Baker began to get more adventurous. He and the team decided that if they were going to go for the world record, they were going to do it Dubai-style. And that means the biggest and the best.
By the time the design was finished it was nearly as big as Chicago’s Sears Tower and New York’s Empire State Building put together – and over two and half times the size of the Burj Al Arab, Dubai’s other iconic rival.
“It is monumental,” Baker says. “It is roughly 1,000ft taller than the nearest competitor, which is a huge step forward.”
The bottom of the tower was made using 250,000 cubic metres of concrete, the equivalent to the weight of 110,000 elephants. The 35,700 metric tonnes of steel used in the top spire could stretch a quarter of the way around the globe if stretched end to end.
There have been rumours on the Dubai grapevine that the steel spire has a hydraulic system built into it so that it can be hiked higher, should another tower dares to challenge its world record.
Baker laughs, but refuses to confirm or deny the theories.
Construction began in spring 2005 and the tower was topped out in January 2008. “It went up very quickly. It went up like a vertical factory,” Baker says enthusiastically.The biggest challenge for the construction team was the fact that they were working in unchartered territory, he adds.
“A lot of times you have a height limit and you design up to that and you do the best you can. Here it was like we were going where no one had gone before and we weren’t sure how far we would get [and] we didn’t know the answer when we started,” he says. “That was quite a challenge.”
The sheer height of the building meant that many standard rules had to be rewritten, making innovation the name of the game.
Take the Burj Dubai elevators. These cabs will shoot visitors to the top at 25mph, reaching the tower’s peak in around two minutes. The elevators are, of course, the fastest and longest in the world – but they also have a third claim. The system is the world’s first to still be accessible in an emergency evacuation.
Cameras and other equipment have been installed in specific elevator shafts, enabling fire marshals to inspect the route. If the lift’s path is deemed safe, it can be used by residents to escape. The cabs have been christened “lifeboat elevators” says Baker.
At more than 800m high, his claim that the Burj Dubai boasts its own climate is almost believable. Dubai is notoriously oppressive during the summer months – is the tower really tall enough to escape the heat? According to Baker, the answer is yes.
“At the ground it is oppressive but by the time you get to the top it’s pleasant. I remember going up there when there was a nice gentle breeze and the air was very fresh.”
The tower’s designers were quick to incorporate this fact into the building, creating a system called ‘sky source cooling’. In short, the device sucks in air at the top of the tower, and circulates it around the building, cutting down on cooling requirements.

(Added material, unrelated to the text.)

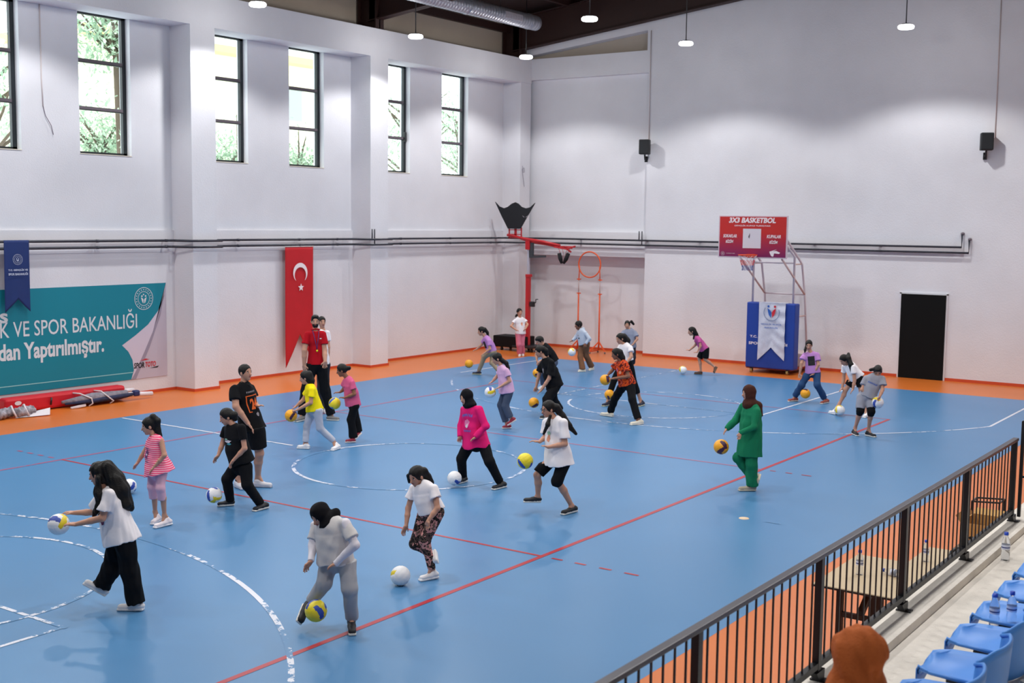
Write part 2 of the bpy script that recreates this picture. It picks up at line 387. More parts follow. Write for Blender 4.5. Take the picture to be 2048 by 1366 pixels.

A ‘condensate collection system’ gathers the condensation beads that will collect on the tower; a system that is expected to generate some 15 million gallons of water a year, that will be used to water the tower’s plants.
Overall, it is a breakthrough in microdesign – these are features that will be incorporated in the superstructures of the future.
On a clear day, the Burj Dubai’s spire can be seen up to 95km away. But George Efstathiou, designer and manager of the project, believes the tower’s fame reaches far further.
“I’ve worked on other projects equal in size in terms of square footage and complexity but nothing this high that has gained so much attention on the world stage,” he says.
The tower was commissioned in the heart of Dubai’s building boom and, despite the impact from the downturn on the emirate’s property market, work continued unabated.
“The one thing that stands out in my mind is the high level of quality that has gone into the tower from Emaar,” Efstathiou says. “[It] was totally committed to this project all the time and their commitment never waned.”
As a leading design firm, SOM has a portfolio to envy. Yet, Efstathiou and Baker believe the Burj will be their crowning legacy.
“The reception has been uniformly positive,” Baker says. “Everyone likes the building and it is very exciting the fact that it actually got built.”
Says Efstathiou; “There is no question it has been a project that has been a career’s lifetime [achievement] and it has been a great excitement from day one.”